Retype each entry below, keeping every character the same.

• [Dataset excerpt]:
▬▬▬
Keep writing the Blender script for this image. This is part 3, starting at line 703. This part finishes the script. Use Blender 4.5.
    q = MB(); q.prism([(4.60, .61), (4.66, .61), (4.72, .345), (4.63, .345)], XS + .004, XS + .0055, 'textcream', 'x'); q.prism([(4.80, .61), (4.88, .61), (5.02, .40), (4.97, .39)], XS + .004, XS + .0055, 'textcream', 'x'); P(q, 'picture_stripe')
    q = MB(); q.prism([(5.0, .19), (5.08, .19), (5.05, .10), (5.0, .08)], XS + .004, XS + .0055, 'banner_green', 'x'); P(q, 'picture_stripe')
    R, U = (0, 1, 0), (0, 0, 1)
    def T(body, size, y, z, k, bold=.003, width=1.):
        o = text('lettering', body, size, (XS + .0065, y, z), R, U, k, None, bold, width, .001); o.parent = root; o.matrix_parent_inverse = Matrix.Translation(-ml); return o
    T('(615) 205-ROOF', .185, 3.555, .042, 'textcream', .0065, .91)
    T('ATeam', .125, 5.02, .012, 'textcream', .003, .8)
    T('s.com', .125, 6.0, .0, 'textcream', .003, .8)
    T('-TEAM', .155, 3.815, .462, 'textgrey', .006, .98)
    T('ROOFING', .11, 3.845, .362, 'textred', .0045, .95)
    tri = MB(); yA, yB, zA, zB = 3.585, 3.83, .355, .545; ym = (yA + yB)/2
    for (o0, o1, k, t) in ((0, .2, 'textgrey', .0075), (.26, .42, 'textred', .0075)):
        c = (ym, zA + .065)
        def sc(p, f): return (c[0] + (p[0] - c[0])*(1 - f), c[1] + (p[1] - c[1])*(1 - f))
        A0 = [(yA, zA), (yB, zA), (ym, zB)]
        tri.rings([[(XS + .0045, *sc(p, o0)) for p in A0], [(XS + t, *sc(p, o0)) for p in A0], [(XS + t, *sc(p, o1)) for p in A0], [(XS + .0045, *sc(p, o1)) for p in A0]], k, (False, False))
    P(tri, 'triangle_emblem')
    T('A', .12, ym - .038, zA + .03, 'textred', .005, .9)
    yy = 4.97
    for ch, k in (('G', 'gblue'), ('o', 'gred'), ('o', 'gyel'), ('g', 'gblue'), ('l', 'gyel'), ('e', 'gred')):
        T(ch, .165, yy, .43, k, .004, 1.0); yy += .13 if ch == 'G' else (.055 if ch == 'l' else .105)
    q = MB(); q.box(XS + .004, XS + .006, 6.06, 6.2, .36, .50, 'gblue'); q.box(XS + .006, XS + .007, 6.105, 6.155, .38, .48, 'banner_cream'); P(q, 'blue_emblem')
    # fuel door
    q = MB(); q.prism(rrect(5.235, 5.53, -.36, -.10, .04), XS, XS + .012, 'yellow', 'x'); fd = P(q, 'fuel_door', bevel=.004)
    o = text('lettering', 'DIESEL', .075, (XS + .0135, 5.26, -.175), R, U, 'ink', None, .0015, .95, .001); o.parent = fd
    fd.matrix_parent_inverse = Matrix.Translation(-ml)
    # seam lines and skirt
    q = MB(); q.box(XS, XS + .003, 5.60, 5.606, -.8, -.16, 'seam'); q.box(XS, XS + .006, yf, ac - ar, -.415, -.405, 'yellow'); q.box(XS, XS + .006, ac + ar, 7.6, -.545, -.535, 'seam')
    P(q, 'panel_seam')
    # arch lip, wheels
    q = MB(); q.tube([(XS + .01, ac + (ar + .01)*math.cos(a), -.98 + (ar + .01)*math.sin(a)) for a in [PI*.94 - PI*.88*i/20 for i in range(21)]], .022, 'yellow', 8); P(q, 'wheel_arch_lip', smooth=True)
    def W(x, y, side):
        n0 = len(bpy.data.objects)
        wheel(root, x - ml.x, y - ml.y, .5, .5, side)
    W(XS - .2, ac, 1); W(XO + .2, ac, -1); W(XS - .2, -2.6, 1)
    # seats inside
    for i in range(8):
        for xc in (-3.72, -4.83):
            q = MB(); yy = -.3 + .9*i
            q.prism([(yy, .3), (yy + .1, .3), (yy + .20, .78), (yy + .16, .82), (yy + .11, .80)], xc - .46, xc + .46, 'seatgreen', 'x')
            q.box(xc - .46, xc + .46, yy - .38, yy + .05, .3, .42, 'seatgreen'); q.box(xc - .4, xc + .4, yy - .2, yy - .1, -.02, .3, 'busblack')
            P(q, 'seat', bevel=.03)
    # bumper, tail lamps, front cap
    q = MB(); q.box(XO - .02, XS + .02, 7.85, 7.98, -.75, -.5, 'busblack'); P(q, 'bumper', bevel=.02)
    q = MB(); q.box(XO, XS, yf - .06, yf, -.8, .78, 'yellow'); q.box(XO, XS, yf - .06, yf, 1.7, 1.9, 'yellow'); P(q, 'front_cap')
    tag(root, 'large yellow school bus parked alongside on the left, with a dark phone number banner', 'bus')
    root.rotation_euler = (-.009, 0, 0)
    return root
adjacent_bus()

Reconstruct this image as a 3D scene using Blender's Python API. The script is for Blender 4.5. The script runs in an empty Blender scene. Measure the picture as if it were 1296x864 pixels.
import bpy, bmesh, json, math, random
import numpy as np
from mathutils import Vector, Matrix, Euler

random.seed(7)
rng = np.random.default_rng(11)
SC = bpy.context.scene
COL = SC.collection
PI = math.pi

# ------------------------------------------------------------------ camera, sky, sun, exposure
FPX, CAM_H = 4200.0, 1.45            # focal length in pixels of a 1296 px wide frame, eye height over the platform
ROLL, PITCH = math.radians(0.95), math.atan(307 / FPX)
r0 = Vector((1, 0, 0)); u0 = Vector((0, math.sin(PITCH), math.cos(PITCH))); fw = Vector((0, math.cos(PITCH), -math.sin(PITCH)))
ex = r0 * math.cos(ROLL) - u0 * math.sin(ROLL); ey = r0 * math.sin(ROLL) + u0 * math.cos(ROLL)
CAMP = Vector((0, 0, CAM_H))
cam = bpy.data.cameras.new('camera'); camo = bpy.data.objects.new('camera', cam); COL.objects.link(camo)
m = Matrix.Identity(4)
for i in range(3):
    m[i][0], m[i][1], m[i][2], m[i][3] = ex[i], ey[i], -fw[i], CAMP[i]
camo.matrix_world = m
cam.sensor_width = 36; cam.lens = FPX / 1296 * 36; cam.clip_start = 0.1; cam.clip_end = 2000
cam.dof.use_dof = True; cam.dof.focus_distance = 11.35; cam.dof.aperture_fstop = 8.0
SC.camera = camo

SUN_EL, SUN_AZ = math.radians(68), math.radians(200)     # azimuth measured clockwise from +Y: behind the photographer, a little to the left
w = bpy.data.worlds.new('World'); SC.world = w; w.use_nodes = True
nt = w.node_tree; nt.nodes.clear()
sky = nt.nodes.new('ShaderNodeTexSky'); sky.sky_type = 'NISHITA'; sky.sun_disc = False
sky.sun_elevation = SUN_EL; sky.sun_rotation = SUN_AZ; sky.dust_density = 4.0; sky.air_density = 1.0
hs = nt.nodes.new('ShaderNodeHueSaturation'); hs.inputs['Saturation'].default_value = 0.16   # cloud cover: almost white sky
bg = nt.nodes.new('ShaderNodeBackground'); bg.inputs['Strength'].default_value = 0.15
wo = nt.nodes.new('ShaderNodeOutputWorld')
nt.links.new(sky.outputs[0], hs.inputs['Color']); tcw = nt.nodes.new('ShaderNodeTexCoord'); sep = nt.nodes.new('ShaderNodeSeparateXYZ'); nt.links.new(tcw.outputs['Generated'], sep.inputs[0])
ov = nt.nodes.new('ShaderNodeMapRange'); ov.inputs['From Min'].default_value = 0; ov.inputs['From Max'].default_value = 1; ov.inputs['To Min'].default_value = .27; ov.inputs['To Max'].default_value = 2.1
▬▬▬
• [Answer to this task]:
Keep writing the Blender script for this image. This is part 3, starting at line 703. This part finishes the script. Use Blender 4.5.
    q = MB(); q.prism([(4.60, .61), (4.66, .61), (4.72, .345), (4.63, .345)], XS + .004, XS + .0055, 'textcream', 'x'); q.prism([(4.80, .61), (4.88, .61), (5.02, .40), (4.97, .39)], XS + .004, XS + .0055, 'textcream', 'x'); P(q, 'picture_stripe')
    q = MB(); q.prism([(5.0, .19), (5.08, .19), (5.05, .10), (5.0, .08)], XS + .004, XS + .0055, 'banner_green', 'x'); P(q, 'picture_stripe')
    R, U = (0, 1, 0), (0, 0, 1)
    def T(body, size, y, z, k, bold=.003, width=1.):
        o = text('lettering', body, size, (XS + .0065, y, z), R, U, k, None, bold, width, .001); o.parent = root; o.matrix_parent_inverse = Matrix.Translation(-ml); return o
    T('(615) 205-ROOF', .185, 3.555, .042, 'textcream', .0065, .91)
    T('ATeam', .125, 5.02, .012, 'textcream', .003, .8)
    T('s.com', .125, 6.0, .0, 'textcream', .003, .8)
    T('-TEAM', .155, 3.815, .462, 'textgrey', .006, .98)
    T('ROOFING', .11, 3.845, .362, 'textred', .0045, .95)
    tri = MB(); yA, yB, zA, zB = 3.585, 3.83, .355, .545; ym = (yA + yB)/2
    for (o0, o1, k, t) in ((0, .2, 'textgrey', .0075), (.26, .42, 'textred', .0075)):
        c = (ym, zA + .065)
        def sc(p, f): return (c[0] + (p[0] - c[0])*(1 - f), c[1] + (p[1] - c[1])*(1 - f))
        A0 = [(yA, zA), (yB, zA), (ym, zB)]
        tri.rings([[(XS + .0045, *sc(p, o0)) for p in A0], [(XS + t, *sc(p, o0)) for p in A0], [(XS + t, *sc(p, o1)) for p in A0], [(XS + .0045, *sc(p, o1)) for p in A0]], k, (False, False))
    P(tri, 'triangle_emblem')
    T('A', .12, ym - .038, zA + .03, 'textred', .005, .9)
    yy = 4.97
    for ch, k in (('G', 'gblue'), ('o', 'gred'), ('o', 'gyel'), ('g', 'gblue'), ('l', 'gyel'), ('e', 'gred')):
        T(ch, .165, yy, .43, k, .004, 1.0); yy += .13 if ch == 'G' else (.055 if ch == 'l' else .105)
    q = MB(); q.box(XS + .004, XS + .006, 6.06, 6.2, .36, .50, 'gblue'); q.box(XS + .006, XS + .007, 6.105, 6.155, .38, .48, 'banner_cream'); P(q, 'blue_emblem')
    # fuel door
    q = MB(); q.prism(rrect(5.235, 5.53, -.36, -.10, .04), XS, XS + .012, 'yellow', 'x'); fd = P(q, 'fuel_door', bevel=.004)
    o = text('lettering', 'DIESEL', .075, (XS + .0135, 5.26, -.175), R, U, 'ink', None, .0015, .95, .001); o.parent = fd
    fd.matrix_parent_inverse = Matrix.Translation(-ml)
    # seam lines and skirt
    q = MB(); q.box(XS, XS + .003, 5.60, 5.606, -.8, -.16, 'seam'); q.box(XS, XS + .006, yf, ac - ar, -.415, -.405, 'yellow'); q.box(XS, XS + .006, ac + ar, 7.6, -.545, -.535, 'seam')
    P(q, 'panel_seam')
    # arch lip, wheels
    q = MB(); q.tube([(XS + .01, ac + (ar + .01)*math.cos(a), -.98 + (ar + .01)*math.sin(a)) for a in [PI*.94 - PI*.88*i/20 for i in range(21)]], .022, 'yellow', 8); P(q, 'wheel_arch_lip', smooth=True)
    def W(x, y, side):
        n0 = len(bpy.data.objects)
        wheel(root, x - ml.x, y - ml.y, .5, .5, side)
    W(XS - .2, ac, 1); W(XO + .2, ac, -1); W(XS - .2, -2.6, 1)
    # seats inside
    for i in range(8):
        for xc in (-3.72, -4.83):
            q = MB(); yy = -.3 + .9*i
            q.prism([(yy, .3), (yy + .1, .3), (yy + .20, .78), (yy + .16, .82), (yy + .11, .80)], xc - .46, xc + .46, 'seatgreen', 'x')
            q.box(xc - .46, xc + .46, yy - .38, yy + .05, .3, .42, 'seatgreen'); q.box(xc - .4, xc + .4, yy - .2, yy - .1, -.02, .3, 'busblack')
            P(q, 'seat', bevel=.03)
    # bumper, tail lamps, front cap
    q = MB(); q.box(XO - .02, XS + .02, 7.85, 7.98, -.75, -.5, 'busblack'); P(q, 'bumper', bevel=.02)
    q = MB(); q.box(XO, XS, yf - .06, yf, -.8, .78, 'yellow'); q.box(XO, XS, yf - .06, yf, 1.7, 1.9, 'yellow'); P(q, 'front_cap')
    tag(root, 'large yellow school bus parked alongside on the left, with a dark phone number banner', 'bus')
    root.rotation_euler = (-.009, 0, 0)
    return root
adjacent_bus()

Reconstruct this image as a 3D scene using Blender's Python API. The script is for Blender 4.5. The script runs in an empty Blender scene. Measure the picture as if it were 1296x864 pixels.
import bpy, bmesh, json, math, random
import numpy as np
from mathutils import Vector, Matrix, Euler

random.seed(7)
rng = np.random.default_rng(11)
SC = bpy.context.scene
COL = SC.collection
PI = math.pi

# ------------------------------------------------------------------ camera, sky, sun, exposure
FPX, CAM_H = 4200.0, 1.45            # focal length in pixels of a 1296 px wide frame, eye height over the platform
ROLL, PITCH = math.radians(0.95), math.atan(307 / FPX)
r0 = Vector((1, 0, 0)); u0 = Vector((0, math.sin(PITCH), math.cos(PITCH))); fw = Vector((0, math.cos(PITCH), -math.sin(PITCH)))
ex = r0 * math.cos(ROLL) - u0 * math.sin(ROLL); ey = r0 * math.sin(ROLL) + u0 * math.cos(ROLL)
CAMP = Vector((0, 0, CAM_H))
cam = bpy.data.cameras.new('camera'); camo = bpy.data.objects.new('camera', cam); COL.objects.link(camo)
m = Matrix.Identity(4)
for i in range(3):
    m[i][0], m[i][1], m[i][2], m[i][3] = ex[i], ey[i], -fw[i], CAMP[i]
camo.matrix_world = m
cam.sensor_width = 36; cam.lens = FPX / 1296 * 36; cam.clip_start = 0.1; cam.clip_end = 2000
cam.dof.use_dof = True; cam.dof.focus_distance = 11.35; cam.dof.aperture_fstop = 8.0
SC.camera = camo

SUN_EL, SUN_AZ = math.radians(68), math.radians(200)     # azimuth measured clockwise from +Y: behind the photographer, a little to the left
w = bpy.data.worlds.new('World'); SC.world = w; w.use_nodes = True
nt = w.node_tree; nt.nodes.clear()
sky = nt.nodes.new('ShaderNodeTexSky'); sky.sky_type = 'NISHITA'; sky.sun_disc = False
sky.sun_elevation = SUN_EL; sky.sun_rotation = SUN_AZ; sky.dust_density = 4.0; sky.air_density = 1.0
hs = nt.nodes.new('ShaderNodeHueSaturation'); hs.inputs['Saturation'].default_value = 0.16   # cloud cover: almost white sky
bg = nt.nodes.new('ShaderNodeBackground'); bg.inputs['Strength'].default_value = 0.15
wo = nt.nodes.new('ShaderNodeOutputWorld')
nt.links.new(sky.outputs[0], hs.inputs['Color']); tcw = nt.nodes.new('ShaderNodeTexCoord'); sep = nt.nodes.new('ShaderNodeSeparateXYZ'); nt.links.new(tcw.outputs['Generated'], sep.inputs[0])
ov = nt.nodes.new('ShaderNodeMapRange'); ov.inputs['From Min'].default_value = 0; ov.inputs['From Max'].default_value = 1; ov.inputs['To Min'].default_value = .27; ov.inputs['To Max'].default_value = 2.1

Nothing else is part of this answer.